Com’è noto, ieri presso lo stabilimento di Taranto dell’ex Ilva – oggi Acciaierie d’Italia – si è scioperato tutto il giorno, dato l’esito dell’incontro di palazzo Chigi tra Governo e Parti sociali tenutosi mercoledì scorso.
In un comunicato congiunto, in cui sono state spiegate le ragioni dell’agitazione, i sindacati metalmeccanici hanno fatto sapere di aver abbandonato il tavolo a seguito della mancanza di risposte che l’Esecutivo – rappresentato dal sottosegretario Mantovano e da ben tre ministri (Urso, Calderone e Fitto) – ha rivelato. I sindacati si dicono “stupiti ed esterrefatti dall’aver appreso dal Governo dell’interlocuzione in atto con ArcelorMittal per raggiungere un nuovo accordo, dopo quello di marzo 2020“.
Il fallimento del matrimonio tra Governo italiano e Arcelor Mittal – da cui nasce Acciaierie d’Italia, oggi al 40% di Invitalia e al 60% di Mittal – è del tutto palese: il grande gruppo franco-indiano non sta facendo nulla per la competitività del polo siderurgico, del resto in questi 5 anni si è appropriato di ciò che più gli interessava (il portafoglio clienti) e può produrre altrove ciò che si produce a Taranto.
La situazione dell’ex Ilva è drammatica e fallimentare sotto ogni profilo: finanziario (le banche non fanno più credito), industriale (il sito cade a pezzi e circa 5.000 lavoratori sono in cassa integrazione) e commerciale (alla fine dell’anno si conteranno soltanto 3 milioni di tonnellate di acciaio prodotto e venduto, a fronte delle 6 previste).
Il Governo Meloni si ritrova oggi un serio problema tra le mani: cosa fare con un investitore che è socio di maggioranza e che sta portando l’ex Ilva – e quindi la siderurgia italiana – al trapasso finale?
Il problema è molto serio, tanto che il Presidente di Acciaierie d’Italia Franco Bernabè ha dato le dimissioni.
Iniziamo col dire due cose: per un Paese come il nostro, a trazione manifatturiera, la siderurgia ha un valore strategico altissimo. In secondo luogo, se in particolare lo stabilimento di Taranto chiudesse, il contraccolpo sociale sarebbe molto potente, non solo per la Puglia ma per l’intero Mezzogiorno date le dimensioni del polo produttivo e del suo indotto.
Possiamo quindi rassegnarci a vedere morire l’ex Ilva?
Chi scrive pensa di no, sebbene le difficoltà e i costi siano molto elevati, forse troppo onerosi per le nostre casse.

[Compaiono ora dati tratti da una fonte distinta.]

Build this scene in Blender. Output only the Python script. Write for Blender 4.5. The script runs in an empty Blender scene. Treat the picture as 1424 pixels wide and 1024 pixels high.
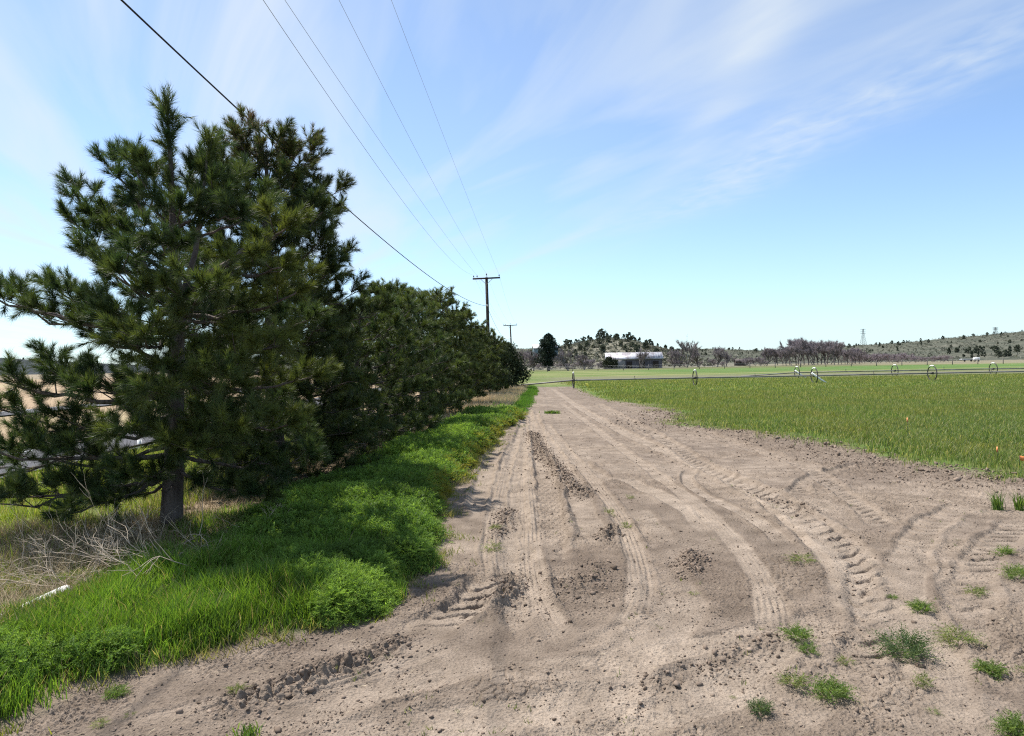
import bpy, math, random
import numpy as np
from math import radians, sin, cos, pi
rng = np.random.default_rng(11)
random.seed(11)
SC = bpy.context.scene
COL = SC.collection

# ------------------------------------------------------------------ camera model
F, CX, CY = 950.0, 712.0, 512.0          # focal length in pixels of a 1424 wide picture
CAMH = 2.05
ROLL = radians(1.0)
PIT = math.atan(-4 / 950.0)
FW = np.array([0, cos(PIT), sin(PIT)])
RT0 = np.array([1.0, 0, 0])
UP0 = np.array([0, -sin(PIT), cos(PIT)])
RT = cos(ROLL) * RT0 - sin(ROLL) * UP0
UP = sin(ROLL) * RT0 + cos(ROLL) * UP0

def ray(px, py):
    return FW + RT * ((px - CX) / F) + UP * ((CY - py) / F)
def at(px, py, Y):
    """point seen at a picture position at distance Y along the view"""
    d = ray(px, py)
    return d * (Y / d[1]) + np.array([0, 0, CAMH])
def gnd(px, py, z=0.0):
    """point of the level z seen at a picture position"""
    d = ray(px, py)
    return d * ((z - CAMH) / d[2]) + np.array([0, 0, CAMH])
def hor(px):
    return 508 - (px - CX) * math.tan(ROLL)

# ------------------------------------------------------------------ noise
def _hash(ix, iy, seed):
    h = (ix * 374761393 + iy * 668265263 + seed * 1442695) & 0xffffffff
    h = ((h ^ (h >> 13)) * 1274126177) & 0xffffffff
    h = h ^ (h >> 16)
    return h / 4294967296.0
def gnoise(x, y, seed=0):
    ix = np.floor(x).astype(np.int64); iy = np.floor(y).astype(np.int64)
    fx = x - ix; fy = y - iy
    u = fx * fx * fx * (fx * (fx * 6 - 15) + 10); v = fy * fy * fy * (fy * (fy * 6 - 15) + 10)
    def g(a, b):
        t = _hash(ix + a, iy + b, seed) * 2 * pi
        return np.cos(t) * (fx - a) + np.sin(t) * (fy - b)
    n0 = g(0, 0) * (1 - u) + g(1, 0) * u
    n1 = g(0, 1) * (1 - u) + g(1, 1) * u
    return (n0 * (1 - v) + n1 * v) * 1.5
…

Bisogna in primo luogo liberarsi di Arcelor Mittal. E capire se l’Europa, attraverso per esempio i fondi del Next Generation Eu (il cui fine ultimo è la riconversione delle filiere produttive), può dare una mano all’Italia per rilanciare l’ex Ilva e per contenere il peso di questo investimento per la nostra finanza pubblica. Un’ipotesi di riqualificazione industriale c’è: è necessario procedere ordinati in quella direzione e con le giuste competenze.
Non è impossibile: a suo tempo, l’operazione con Mittal piaceva anche all’industria europea perché l’acciaio prodotto a Taranto e di qualità molto buona. Il punto è che tra problemi giudiziari e il polo che cade a pezzi – per assenza di manutenzione – molte delle buone intenzioni sono naufragate.
Ma questa, per Giorgia Meloni, potrebbe rivelarsi una grande opportunità. Certo, molto complicata.